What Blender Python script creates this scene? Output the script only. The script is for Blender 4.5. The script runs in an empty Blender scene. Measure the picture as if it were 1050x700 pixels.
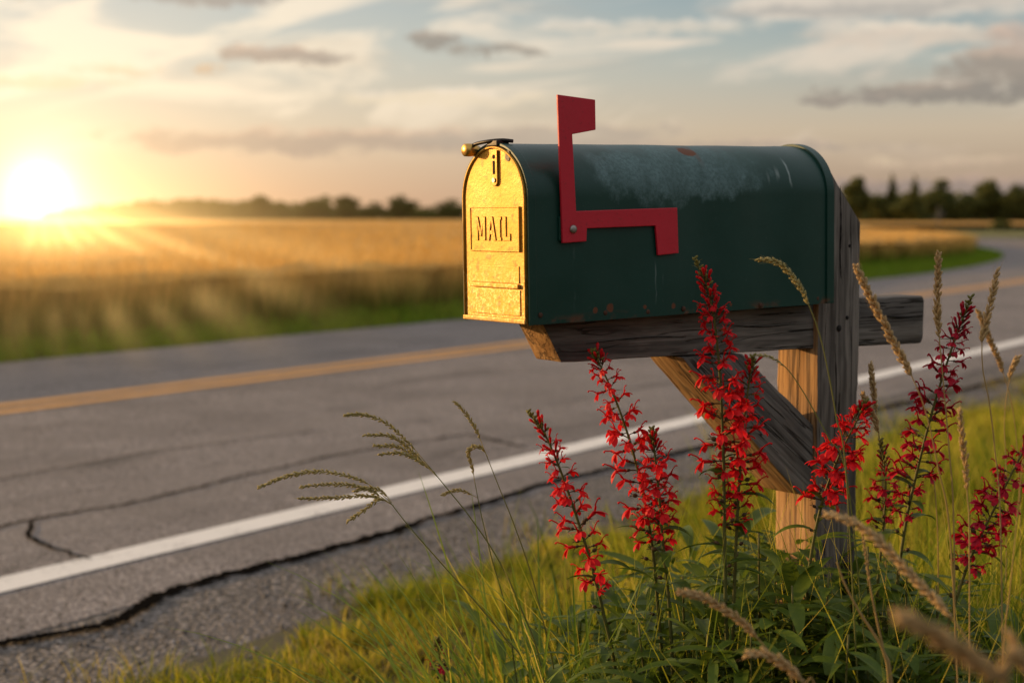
import bpy, bmesh, math, random
import numpy as np
from math import sin, cos, tan, atan2, pi, radians, sqrt, exp
from mathutils import Vector, Matrix, Euler

random.seed(7)
rng = np.random.default_rng(11)
sc = bpy.context.scene
COL = sc.collection

# ------------------------------------------------------------------ camera data (place first, everything else is in metres)
F = 1616.17; PITCH = 0.0784; H = 1.16
CP, SP = cos(PITCH), sin(PITCH)
def ray(x, y):
    xc = (x-525)/F; yc = (350-y)/F
    return Vector((xc, CP+SP*yc, -SP+CP*yc))
CAM = Vector((0, 0, H))
def at(x, y, Y):                 # world point at depth Y
    d = ray(x, y); return CAM + d*(Y/d.y)
def ground(x, y, z=0.0):
    d = ray(x, y); return CAM + d*((z-H)/d.z)

# ------------------------------------------------------------------ small helpers
def tag(o, label=None, cat=None, group=None, kind=None):
    if label: o['label'] = label
    if cat: o['category'] = cat
    if group: o['group'] = group
    if kind: o['kind'] = kind
    return o
def empty(name, loc=(0, 0, 0), mat=None):
    o = bpy.data.objects.new(name, None); COL.objects.link(o)
    o.empty_display_size = .05
    if mat is not None: o.matrix_world = mat
    else: o.location = loc
    return o
def link(name, me, mats=(), parent=None):
    o = bpy.data.objects.new(name, me); COL.objects.link(o)
    for m in (mats if isinstance(mats, (list, tuple)) else [mats]): me.materials.append(m)
    if parent is not None: o.parent = parent
    return o

class MB:
    """collects verts / faces, builds one mesh"""
    def __init__(s): s.v = []; s.f = []; s.m = []; s.mi = 0; s.sm = []
    def add(s, vs, fs, smooth=False):
        b = len(s.v); s.v += [tuple(p) for p in vs]
        for f in fs: s.f.append([b+i for i in f]); s.m.append(s.mi); s.sm.append(smooth)
    def box(s, lo, hi):
        x0, y0, z0 = lo; x1, y1, z1 = hi
        s.add([(x0,y0,z0),(x1,y0,z0),(x1,y1,z0),(x0,y1,z0),(x0,y0,z1),(x1,y0,z1),(x1,y1,z1),(x0,y1,z1)],
              [(0,3,2,1),(4,5,6,7),(0,1,5,4),(1,2,6,5),(2,3,7,6),(3,0,4,7)])
    def tube(s, pts, rad, n=6, cap=True, smooth=True):
        pts = [Vector(p) for p in pts]; vs = []; fs = []
        if not isinstance(rad, (list, tuple)): rad = [rad]*len(pts)
        ref = Vector((.31, .17, .93)).normalized()
        for i, p in enumerate(pts):
            t = (pts[min(i+1, len(pts)-1)]-pts[max(i-1, 0)])
            if t.length < 1e-9: t = Vector((0, 0, 1))
            t.normalize()
            a = t.cross(ref)
            if a.length < .1: a = t.cross(Vector((1, 0, 0)))
            a.normalize(); b = t.cross(a)
            for k in range(n):
                q = 2*pi*k/n; vs.append(p+(a*cos(q)+b*sin(q))*rad[i])
        for i in range(len(pts)-1):
            for k in range(n):
                fs.append((i*n+k, i*n+(k+1) % n, (i+1)*n+(k+1) % n, (i+1)*n+k))
        if cap:
            fs.append(tuple(range(n-1, -1, -1))); fs.append(tuple((len(pts)-1)*n+k for k in range(n)))
        s.add(vs, fs, smooth)
    def strip(s, base, d, up, L, w, bend=0., fold=.25, n=6, shape=None, twist=0.):
        """leaf / petal: base point, direction, up vector, bends down by `bend` radians along its length"""
        d = Vector(d).normalized(); up = Vector(up); up = (up-d*up.dot(d)).normalized(); sd = d.cross(up)
        p = Vector(base); vs = []; fs = []
        for i in range(n+1):
            t = i/n
            ww = w*(shape(t) if shape else (sin(pi*min(1, t*.93+.07)**.8)**.9))
            ang = bend*t
            dd = d*cos(ang)-up*sin(ang); uu = up*cos(ang)+d*sin(ang)
            s2 = sd*cos(twist*t)+uu*sin(twist*t)
            vs += [p-s2*ww*.5+uu*ww*fold*.5, p, p+s2*ww*.5+uu*ww*fold*.5]
            p = p+dd*(L/n)
        for i in range(n):
            for k in (0, 1):
                a = i*3+k; fs.append((a, a+1, a+4, a+3))
        s.add(vs, fs, True)
    def blob(s, c, r, axis=(0, 0, 1), lon=6, lat=4, k=1.0):
        """ellipsoid, radius r, half length r*k along axis"""
        q = Vector((0, 0, 1)).rotation_difference(Vector(axis).normalized()); c = Vector(c)
        vs = [c+q@Vector((0, 0, -r*k))]; fs = []
        for i in range(1, lat):
            th = pi*i/lat
            for j in range(lon):
                ph = 2*pi*j/lon
                vs.append(c+q@Vector((r*sin(th)*cos(ph), r*sin(th)*sin(ph), -r*k*cos(th))))
        vs.append(c+q@Vector((0, 0, r*k)))
        for j in range(lon): fs.append((0, 1+(j+1) % lon, 1+j))
        for i in range(lat-2):
            for j in range(lon):
                a = 1+i*lon+j; b = 1+i*lon+(j+1) % lon
                fs.append((a, b, b+lon, a+lon))
        l = len(vs)-1; o = 1+(lat-2)*lon
        for j in range(lon): fs.append((o+j, o+(j+1) % lon, l))
        s.add(vs, fs, True)
    def prism(s, poly, axis, lo, hi):
        """poly of 2-D points extruded; axis 'b' -> (p,.,q) along y, 'a' -> (.,p,q) along x, 'c' -> along z"""
        n = len(poly)
        def mk(p, h): return {'b': (p[0], h, p[1]), 'a': (h, p[0], p[1]), 'c': (p[0], p[1], h)}[axis]
        vs = [mk(p, lo) for p in poly]+[mk(p, hi) for p in poly]
        fs = [tuple(range(n)), tuple(range(2*n-1, n-1, -1))]
        for i in range(n): fs.append((i, n+i, n+(i+1) % n, (i+1) % n))
        s.add(vs, fs)
    def mesh(s, name):
        me = bpy.data.meshes.new(name); me.from_pydata(s.v, [], s.f)
        me.polygons.foreach_set('material_index', s.m); me.polygons.foreach_set('use_smooth', s.sm)
        me.validate(); me.update()
        return me
    def build(s, name, mats, parent=None, fixn=False, bevel=0, seg=2):
        me = s.mesh(name)
        if fixn or bevel:
            bm = bmesh.new(); bm.from_mesh(me)
            bmesh.ops.recalc_face_normals(bm, faces=bm.faces)
            if bevel:
                es = [e for e in bm.edges if len(e.link_faces) == 2 and e.calc_face_angle(0) > .5]
                bmesh.ops.bevel(bm, geom=es, offset=bevel, segments=seg, affect='EDGES', profile=.6)
            bm.to_mesh(me); bm.free()
        return link(name, me, mats, parent)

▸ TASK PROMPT
Leave out the pictures and restate, word for word, the lines from the top of the data through the line containing "COL = sc.collection", both included.

▸ RESULT OF THIS EXERCISE
What Blender Python script creates this scene? Output the script only. The script is for Blender 4.5. The script runs in an empty Blender scene. Measure the picture as if it were 1050x700 pixels.
import bpy, bmesh, math, random
import numpy as np
from math import sin, cos, tan, atan2, pi, radians, sqrt, exp
from mathutils import Vector, Matrix, Euler

random.seed(7)
rng = np.random.default_rng(11)
sc = bpy.context.scene
COL = sc.collection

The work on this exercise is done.